Sobald der Rückdruck im Cylinder größer wird, als der Druck in der Dampfkammer,
öffnen sich diese Ventile und der Dampf oder Wasser, oder beide strömen in die
Dampfkammer aus. Das Wasser fällt auf den Boden nieder und wird durch Hähne
abgelassen, die zu diesem Zwecke eingesetzt werden.
Fig. 42
stellt zur Hälfte einen Horizontaldurchschnitt, zur Hälfte eine obere Ansicht des
Schiebergehäuses dar, um seine Construction und Befestigung auf die Schieberplatte
der gewöhnlichen Cylinder zu zeigen.
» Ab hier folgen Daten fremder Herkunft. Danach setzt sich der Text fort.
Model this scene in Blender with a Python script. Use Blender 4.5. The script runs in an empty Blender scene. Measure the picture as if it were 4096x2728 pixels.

Dieser Schieber dient für eine Locomotive, aber
die Schieber für Schiffsmaschinen werden in derselben Weise angefertigt, nur mit dem
Unterschiede, daß sie keine Entlastungsventile erhalten. In manchen Fällen, wo die
aufzuhebenden Schieber allzu groß geworden wären, hat man zwei oder mehrere Ventile
neben einander gelegt, und mittelst eines einzigen Ventilstiftes in Bewegung
gesetzt. Der Erfinder hat dieß für besser gefunden, als den Ventilen einen sehr
großen Durchmesser zu geben; sie beanspruchen weniger Raum und besitzen doch den
erforderlichen Querschnitt.
Figur 43 ist
ein Querschnitt durch die Mitte desselben Schiebergehäuses.
Die Figuren 44
und 45 zeigen
die Art, wie die Liderungsringe, der eine in dem anderen, angebracht werden; die
inneren werden an einer Stelle ausgeschnitten und die äußeren so in erstere
eingelegt, daß sie Verband halten; die Schwalbenschwanzform der äußeren hindert sie,
ihre Lage zu verändern. Die Backen oder Deckel werden durch die Brüstung des
Schieberstiftes und durch die Schraubenmutter zusammengehalten; dieselben müssen
genau auf den Schieberstift und die Liderungsringe in die Falze der Deckel passen;
ebenso müssen die Liderungsringe möglichst genau in die Bohrungen im Schieberkasten
passen, nämlich die Oeffnung fast ausfüllen. Durch einen von den Deckeln werden
beliebig viele – gewöhnlich drei – Stellschrauben gezogen. Bei sehr
kleinen Schiebern läßt man jedoch diese Stellschrauben weg und treibt den Keil in
die Liderungsringe ein, wobei man ein dünnes Stück Metall oder anderes Material
zwischen den Keil und den Deckel legt und dann die Mutter so lange aufschraubt, bis
der eine Deckel zu einem Widerlager für die in den Falzen liegenden Liderungsringe
wird; dieß entspricht allen Anforderungen der Praxis und ist etwas billiger. Der
conische Pflock ist massiv und muß sowohl auf den Ventilstift, als auch in einen
Liderungsring passen, welcher letztere auf seiner inneren Peripherie conisch gemacht
ist; an der Außenseite dieses Liderungsringes werden zwei gleiche, nur umgekehrte
Liderungsringe angebracht; dieselben werden an ihren Außenseiten eingefalzt, um ein
Lager für die Deckel abzugeben. Der äußere Liderungsring wird ein wenig weiter
gemacht als die Oeffnung, weil er sonst herausspringen und beim Durchgange durch
dieselbe hängen bleiben
könnte; seine Seiten laufen etwas conisch zu, da er an seiner inneren Peripherie
etwas weiter ist, damit die zwei durchschnittenen im Verband liegenden
Liderungsringe denselben fassen und festhalten können. Die Wirkung dieser
Einrichtung ist folgende:
Durch das Anziehen der Stellschrauben oder der Mutter wird der massive conische
Pflock in den ihn umgebenden conischen Liderungsring eingetrieben, welcher, da er
durchschnitten ist, erweitert wird, und durch ihn werden auch die ihn umschließenden
Liderungsringe erweitert, während die Abstände von dem Mittelpunkte des Schiebers
nach irgend einem Punkte seiner äußeren Peripherie ganz dieselben bleiben, nämlich
die Außenseite des Schiebers genau richtig zu dessen Mittelpunkt liegt.